After a few Notices, very often the person hears you and makes a change without you having to give any kind of directive. That’s what you want. This is empowerment. If you wait until a behavior becomes a real problem, and so have to “correct” the employee, it’s often too late because now they’re going to make the change primarily for you, because you told them to (so they’ll resent you) and under stress. This inhibits their ability to own it. That’s a recipe for people problems.
Do you enjoy being told what to do?
Nobody does. So managers wait too long to give the gentle feedback because it’s uncomfortable and they don’t know how, and then it’s too late so they “have” to tell the employee what to do. But what you’ve really done is trained the employee not to manage themselves, and not to be continually working on some aspect of their behavior. In other words, you’ve trained them to wait to be told what to do–which nobody likes. This is where people problems are born. And then you wonder why they don’t seem to care as much as you do. They don’t. You made sure of it.
Telling someone what to do is a last resort, and embodying this as a manager is part art, and part science. The science I’ve got covered in The Accountability Path. The art of it something we work on in the Clear and Open Community. I coach members how to use the Path to address their people problems so you all can do great work. You don’t have to do it alone.
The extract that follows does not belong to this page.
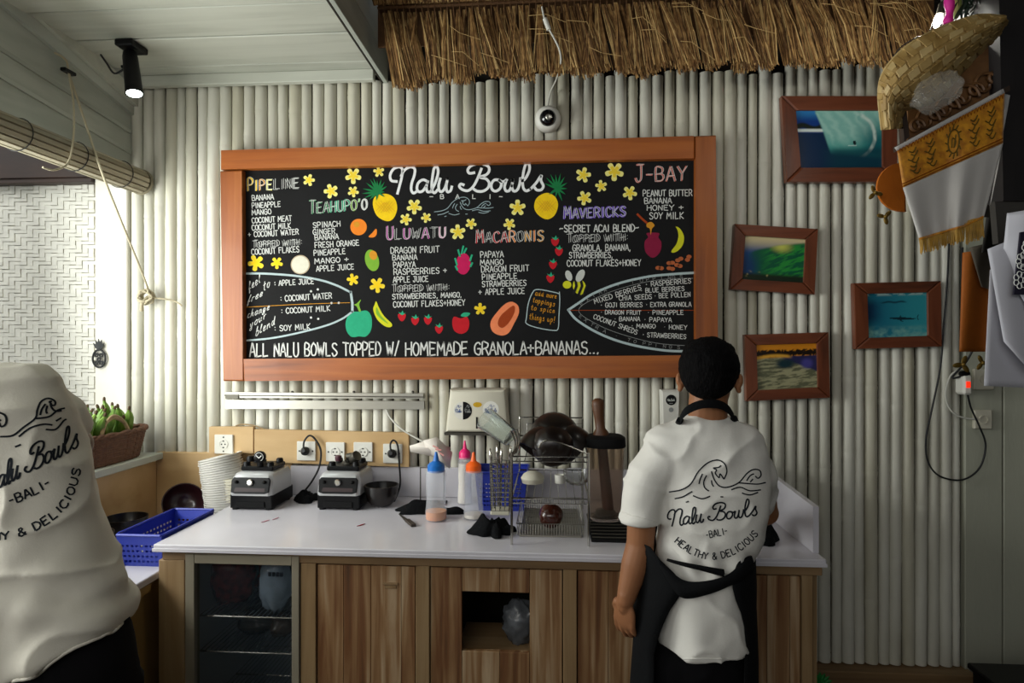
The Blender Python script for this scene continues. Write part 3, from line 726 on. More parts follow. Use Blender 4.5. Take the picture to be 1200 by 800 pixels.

Why not try a risk-free month of membership to see how it fits?
But you’re not off the hook, yet! Your assignment this week is to make three notices with your people. This is your tool to eliminate people problems before the start. If you don’t manage people, try it with vendors, contractors, children, or anyone else you oversee. There are usually many opportunities to gently notice something that’s “off” in a way that gives people the opportunity to own a change. In the end, this is the most powerful way to create change, and actually the most comfortable as well.